Scenes as source code:
** Begin **

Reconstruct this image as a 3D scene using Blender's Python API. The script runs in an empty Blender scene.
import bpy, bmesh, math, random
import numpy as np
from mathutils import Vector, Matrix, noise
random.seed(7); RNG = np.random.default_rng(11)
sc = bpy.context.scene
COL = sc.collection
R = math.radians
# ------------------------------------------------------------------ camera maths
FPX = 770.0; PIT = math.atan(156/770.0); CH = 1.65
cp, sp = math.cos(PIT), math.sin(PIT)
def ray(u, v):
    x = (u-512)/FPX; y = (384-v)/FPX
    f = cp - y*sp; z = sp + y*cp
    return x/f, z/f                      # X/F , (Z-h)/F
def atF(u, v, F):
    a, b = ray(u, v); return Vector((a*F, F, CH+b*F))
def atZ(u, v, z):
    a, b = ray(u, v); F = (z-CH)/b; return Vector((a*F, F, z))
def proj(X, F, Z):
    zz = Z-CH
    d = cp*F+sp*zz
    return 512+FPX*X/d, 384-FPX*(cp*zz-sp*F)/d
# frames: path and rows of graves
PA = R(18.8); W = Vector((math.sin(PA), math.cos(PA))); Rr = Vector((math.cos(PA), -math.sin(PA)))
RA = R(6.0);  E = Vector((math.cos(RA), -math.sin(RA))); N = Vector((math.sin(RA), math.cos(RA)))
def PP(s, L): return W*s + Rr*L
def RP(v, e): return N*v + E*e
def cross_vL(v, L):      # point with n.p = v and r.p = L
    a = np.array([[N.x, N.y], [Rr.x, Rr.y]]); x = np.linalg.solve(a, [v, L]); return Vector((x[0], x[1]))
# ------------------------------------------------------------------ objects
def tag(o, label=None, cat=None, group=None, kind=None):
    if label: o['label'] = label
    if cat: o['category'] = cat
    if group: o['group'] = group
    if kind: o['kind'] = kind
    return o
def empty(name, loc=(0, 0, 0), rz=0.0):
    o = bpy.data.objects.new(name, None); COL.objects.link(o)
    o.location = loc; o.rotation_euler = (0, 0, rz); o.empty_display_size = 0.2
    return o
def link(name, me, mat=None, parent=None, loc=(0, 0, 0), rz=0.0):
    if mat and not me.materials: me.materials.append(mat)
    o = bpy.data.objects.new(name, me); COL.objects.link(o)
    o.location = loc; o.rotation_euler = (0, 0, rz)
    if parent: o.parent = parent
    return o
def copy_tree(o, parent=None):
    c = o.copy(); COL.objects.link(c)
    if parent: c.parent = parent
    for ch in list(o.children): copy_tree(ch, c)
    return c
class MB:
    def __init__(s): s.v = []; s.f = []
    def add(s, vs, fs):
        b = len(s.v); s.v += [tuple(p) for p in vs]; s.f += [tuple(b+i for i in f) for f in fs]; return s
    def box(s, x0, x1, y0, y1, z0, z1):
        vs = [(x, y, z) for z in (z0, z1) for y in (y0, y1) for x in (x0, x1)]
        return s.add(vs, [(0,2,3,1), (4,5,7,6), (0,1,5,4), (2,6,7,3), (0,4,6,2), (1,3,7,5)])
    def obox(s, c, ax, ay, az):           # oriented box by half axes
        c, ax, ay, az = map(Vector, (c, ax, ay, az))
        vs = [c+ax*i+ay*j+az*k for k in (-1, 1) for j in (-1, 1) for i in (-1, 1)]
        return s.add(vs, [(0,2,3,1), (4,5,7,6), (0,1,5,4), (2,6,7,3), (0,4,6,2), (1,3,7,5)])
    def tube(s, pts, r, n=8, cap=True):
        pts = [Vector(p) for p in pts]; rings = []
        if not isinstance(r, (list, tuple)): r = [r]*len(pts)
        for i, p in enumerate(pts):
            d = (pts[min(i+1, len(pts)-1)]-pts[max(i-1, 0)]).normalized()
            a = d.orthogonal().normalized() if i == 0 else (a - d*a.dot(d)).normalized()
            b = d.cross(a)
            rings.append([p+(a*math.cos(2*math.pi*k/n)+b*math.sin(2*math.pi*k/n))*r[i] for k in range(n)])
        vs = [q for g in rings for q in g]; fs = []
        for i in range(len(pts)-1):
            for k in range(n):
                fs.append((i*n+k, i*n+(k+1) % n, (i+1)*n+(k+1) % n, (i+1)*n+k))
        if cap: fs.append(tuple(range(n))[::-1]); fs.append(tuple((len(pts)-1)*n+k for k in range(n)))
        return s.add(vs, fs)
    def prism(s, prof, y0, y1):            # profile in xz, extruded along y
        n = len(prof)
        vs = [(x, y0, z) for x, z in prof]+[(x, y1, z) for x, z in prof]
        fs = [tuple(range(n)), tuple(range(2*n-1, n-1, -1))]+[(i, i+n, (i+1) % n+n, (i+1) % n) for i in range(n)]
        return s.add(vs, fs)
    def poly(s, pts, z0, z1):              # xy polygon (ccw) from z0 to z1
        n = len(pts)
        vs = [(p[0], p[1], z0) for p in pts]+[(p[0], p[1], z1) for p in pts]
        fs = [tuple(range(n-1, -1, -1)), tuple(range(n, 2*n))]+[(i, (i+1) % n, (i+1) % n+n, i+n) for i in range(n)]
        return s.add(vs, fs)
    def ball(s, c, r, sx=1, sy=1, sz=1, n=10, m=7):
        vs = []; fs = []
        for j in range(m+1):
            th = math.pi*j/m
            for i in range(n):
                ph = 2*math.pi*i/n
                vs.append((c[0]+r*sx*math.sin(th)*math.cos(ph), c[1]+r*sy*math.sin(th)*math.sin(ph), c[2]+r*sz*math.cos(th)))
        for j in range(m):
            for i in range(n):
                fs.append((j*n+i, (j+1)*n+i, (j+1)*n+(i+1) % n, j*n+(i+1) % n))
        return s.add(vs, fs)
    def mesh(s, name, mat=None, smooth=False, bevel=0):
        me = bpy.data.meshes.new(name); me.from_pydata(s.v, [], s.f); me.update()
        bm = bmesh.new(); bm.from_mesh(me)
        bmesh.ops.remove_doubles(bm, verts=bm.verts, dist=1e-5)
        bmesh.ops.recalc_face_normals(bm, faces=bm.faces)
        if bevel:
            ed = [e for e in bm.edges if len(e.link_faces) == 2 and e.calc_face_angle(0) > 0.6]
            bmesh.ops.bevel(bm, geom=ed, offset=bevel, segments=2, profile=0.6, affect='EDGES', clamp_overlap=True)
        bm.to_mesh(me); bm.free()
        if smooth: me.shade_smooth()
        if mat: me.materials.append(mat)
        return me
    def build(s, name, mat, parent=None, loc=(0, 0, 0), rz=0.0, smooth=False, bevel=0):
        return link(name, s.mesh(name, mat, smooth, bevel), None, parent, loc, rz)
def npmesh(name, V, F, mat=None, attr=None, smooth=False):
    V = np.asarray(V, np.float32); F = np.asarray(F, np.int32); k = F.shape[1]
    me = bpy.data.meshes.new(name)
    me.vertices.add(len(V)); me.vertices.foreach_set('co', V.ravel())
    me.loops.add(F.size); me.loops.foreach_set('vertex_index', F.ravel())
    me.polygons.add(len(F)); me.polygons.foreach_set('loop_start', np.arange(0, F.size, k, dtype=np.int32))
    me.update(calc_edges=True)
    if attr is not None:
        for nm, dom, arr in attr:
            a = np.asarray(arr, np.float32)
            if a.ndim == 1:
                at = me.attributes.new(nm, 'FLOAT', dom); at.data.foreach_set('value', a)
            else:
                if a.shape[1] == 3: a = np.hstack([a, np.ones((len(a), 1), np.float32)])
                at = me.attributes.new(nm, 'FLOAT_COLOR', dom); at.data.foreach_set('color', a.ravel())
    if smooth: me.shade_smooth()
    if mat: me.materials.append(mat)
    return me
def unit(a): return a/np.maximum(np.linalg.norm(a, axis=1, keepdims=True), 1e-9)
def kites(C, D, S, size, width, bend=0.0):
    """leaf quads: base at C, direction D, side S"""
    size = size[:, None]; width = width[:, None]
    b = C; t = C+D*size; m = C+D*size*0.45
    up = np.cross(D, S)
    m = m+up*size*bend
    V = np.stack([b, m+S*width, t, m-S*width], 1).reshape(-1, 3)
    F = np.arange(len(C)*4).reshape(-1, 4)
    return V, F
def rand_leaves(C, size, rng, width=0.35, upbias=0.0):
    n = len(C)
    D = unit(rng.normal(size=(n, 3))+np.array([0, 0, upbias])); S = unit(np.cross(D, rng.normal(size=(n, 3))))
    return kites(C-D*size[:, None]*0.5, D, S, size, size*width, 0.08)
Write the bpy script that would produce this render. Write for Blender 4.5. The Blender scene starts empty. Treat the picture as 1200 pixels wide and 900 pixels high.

** End **

§ Goal of the exercise:
Copy every line of the material in which the word "Blender" occurs.

§ Task output:
Reconstruct this image as a 3D scene using Blender's Python API. The script runs in an empty Blender scene.
Write the bpy script that would produce this render. Write for Blender 4.5. The Blender scene starts empty. Treat the picture as 1200 pixels wide and 900 pixels high.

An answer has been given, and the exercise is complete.